Interpreting the symbolic language of football, Goglidze uses it as a powerful tool to address current social issues. She often focuses on themes attached to a person’s gender experience and expression. Goglidze’s art includes illustration, drawing, and installations made with football paraphernalia, textile, and various other mediums.
Goglidze’s site-specific sculptural installations take over the exhibition space. Nude tights are stretched to their very limits across the room, with shoe molds for feet and a football stuck in the groin area. Some parts of the figure are decorated with glitter and nail polish, accentuating common trauma points and intimate areas. This detail further blurs the lines between genders, asking questions about expectations placed both on masculine and feminine gender roles. The sculptural forms in Goglidze’s installation are bold even in the way they are presented in space, not shying away from sensitive subject matter.
The exhibition Shared Document is an important example of a successful collaboration between independent artists. Curating the show together, each person has managed to tell their own personal story, while also taking care of their colleagues’ practice. In the context of the exhibition, unexpected parallels and connections have surfaced between the different artists and their works. With a long road ahead of them, it will be interesting to observe where their artistic endeavours take each of them.

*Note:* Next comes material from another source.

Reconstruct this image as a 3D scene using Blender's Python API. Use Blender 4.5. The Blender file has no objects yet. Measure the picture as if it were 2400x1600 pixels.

This small exhibition, which only lasted a little over a week, may not have been one of the loudest, most impactful events on this year’s art scene, but it has still managed to capture the zeitgeist. In an environment where opportunities, funds, and platforms are hard to come by, one of the biggest propellers of an artist’s career is the support of other artists, which is what makes independent initiatives like Shared Document especially important to pay attention to. Since the exhibition, some of the artists from Shared Document have announced the creation of a new initiative and artist-run space in Tbilisi called Nakadi, one worth keeping an eye out for in future.